2. 緑茶。気分で茶葉のいろいろを飲み分ける。玉露がいいにきまっているが、水さえよければそこそこの煎茶で十分。そんな茶としっとりしたカステラ。外出時にはひとつまみの茶葉を携帯して疲れたときなど数枚を舌上に載せる。いつしか口中に程よい茶の香が広がる。正真の茶飲み婆さんである。

 この「水さえよければそこそこの煎茶で十分」のそこそこってどんなものなのか。娘は、私たちのそこそこのレベルとはきっと違うよねえと言う。そういえば、野上弥生子のお手伝いさんが、野上の死後、先生はお茶の葉を3種類用意していて、お客さんによって使い分けていたと暴露した。そのことを昔カミさんに話すと、そんなこと当たり前じゃないと返されて驚いたことがあった。いや、驚いたのは我が身の不明を恥じてのことだったが。
 池田龍雄の好きなものは、「天文・物理の本」「高い所に登ること。建物ならば"塔"」「夢」の3つ。ジョージ・ガモフの『不思議の国のトムキンス』やフリッチョフ・カプラの『タオ自然学』、最近ではブライアン・グリーンの『エレガントな宇宙』の超ひも理論がおもしろかったという。
 昨年高橋アキのピアノリサイタルに行ったとき、池田さんが来ていた。
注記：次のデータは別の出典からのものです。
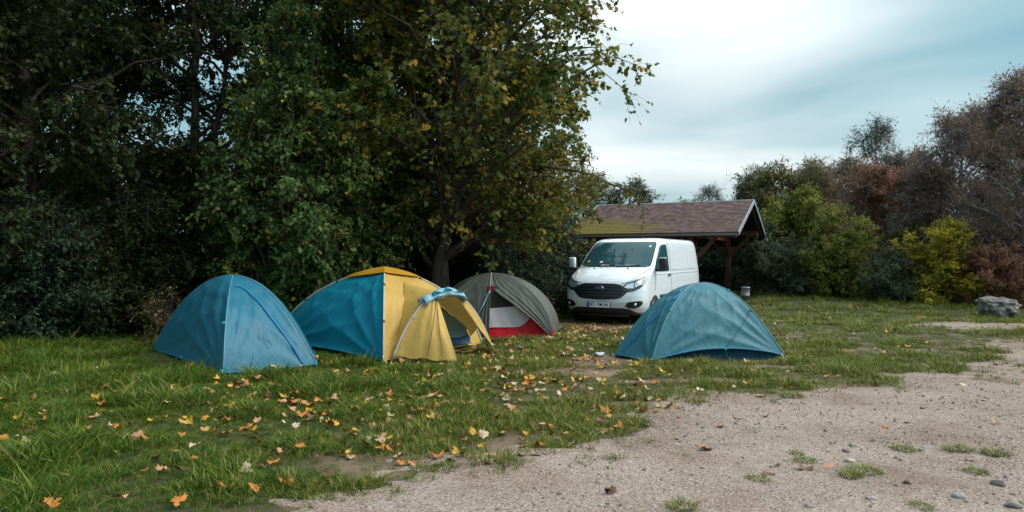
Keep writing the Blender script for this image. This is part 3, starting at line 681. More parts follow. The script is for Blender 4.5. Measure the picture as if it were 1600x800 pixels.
for px, d, m_, lmk, rz, sc, lab in ((1172, 35.0, 0, 'sage', .5, 1.12, 'grey green tree right above the shelter gable'), (1222, 34.0, 0, 'willow', 1.7, 1.2, 'yellowish tree above the tall yellow green bush'), (1272, 36.0, 1, 'brown', 2.6, 1.12, 'thin brownish tree between the yellowish and the russet trees'), (1318, 37.0, 0, 'sage', 3.9, 1.3, 'grey green tree behind the bright green bush'), (1420, 34.0, 1, 'brown', 4.7, 1.15, 'dusky tree behind the russet trees'), (1068, 44.0, 0, 'sage', 5.5, 1.0, 'far low tree behind the roof ridge')):
    plant('row_tree', lab, 'tree', px, d, (m_olive, m_rus)[m_], LM[lmk], M_BARK_GREY, rz, sc, G)
m_far = PM('far_bush', 83, 3.6, 2.6, .05, 40, 360, 2600, 11000, .11, OVAL, .02, shrub=True, twig=.45)
for i, (px, d, lmk, lab) in enumerate([(1040, 40, 'sage', 'far grey green thicket behind the shelter roof'), (1150, 42, 'green', 'far green thicket right behind the gable'), (1240, 41, 'russet', 'far russet thicket above the hedge'), (1390, 38, 'russet', 'far brownish thicket below the slender tree'), (1500, 34, 'brown', 'far dusky thicket between the autumn trees'), (940, 38, 'willow', 'far olive thicket left of the shelter')]):
    plant('far_thicket', lab, 'bush', px, d, m_far, LM[lmk], M_BARK, i*1.3, 1.0, 'thickets in the distance')

# ------------------------------------------------------------------ tents
def V3(p): return np.array(p, float)
class Seam:
    """curve from the apex down to a foot; k = bulge (0 straight, 1 quarter ellipse)"""
    def __init__(s, apex, foot, k=.8, p=1.0): s.a, s.f, s.k, s.p = V3(apex), V3(foot), k, p
    def __call__(s, t):
        t = np.asarray(t, float)
        if s.k < 0:                      # parabola: rounded crown, straight flanks
            r, h = -2*s.k*t*(1-t)+t*t, 1-t*t
            xy = s.a[:2]+(s.f[:2]-s.a[:2])*r[..., None]; return np.concatenate([xy, (s.f[2]+(s.a[2]-s.f[2])*h)[..., None]], -1)
        r = (1-s.k)*t + s.k*np.sin(t*np.pi/2)**s.p; h = (1-s.k)*(1-t) + s.k*np.cos(t*np.pi/2)
        xy = s.a[:2]+(s.f[:2]-s.a[:2])*r[..., None]; z = s.f[2]+(s.a[2]-s.f[2])*h
        return np.concatenate([xy, z[..., None]], -1)
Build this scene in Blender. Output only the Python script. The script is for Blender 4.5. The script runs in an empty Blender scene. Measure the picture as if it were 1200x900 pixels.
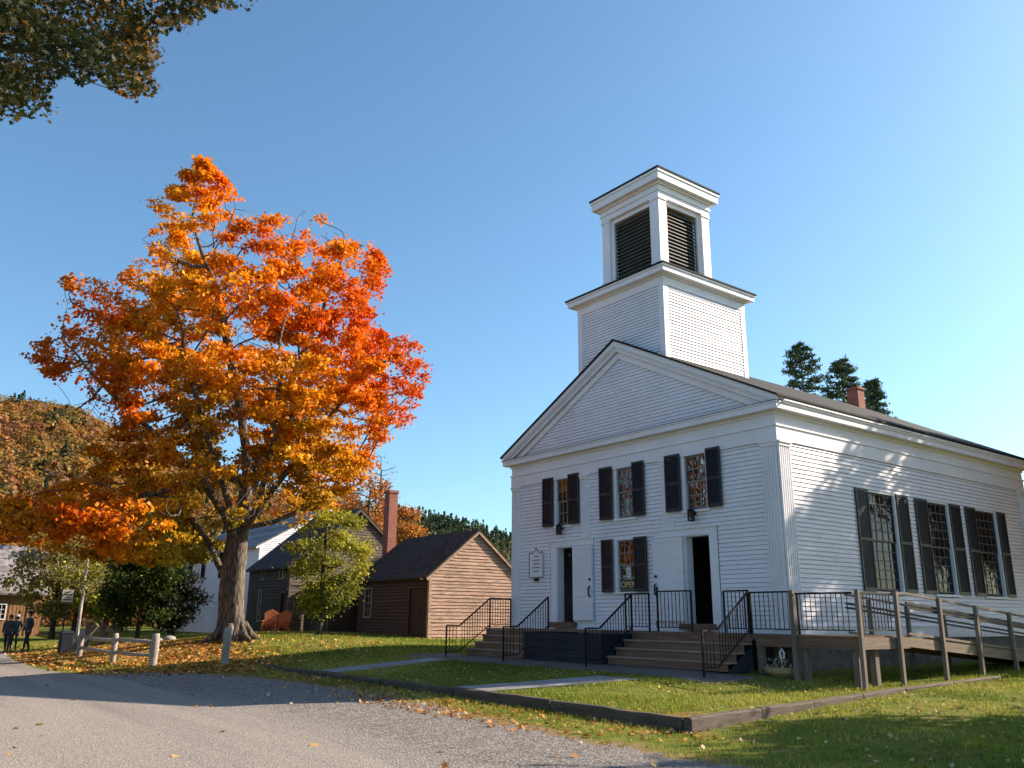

その日のプログラムの中心はモートン・フェルドマンピアノ曲だった。延々80分も演奏される長い曲で、しかもほとんどピアニシモの音数の少ない地味な曲なのだが、そんなリサイタルを80歳をはるかに過ぎた池田さんが楽しんでいるようで、これまた驚いたのだった。金原さんもフェルドマンを楽しめるだろうか。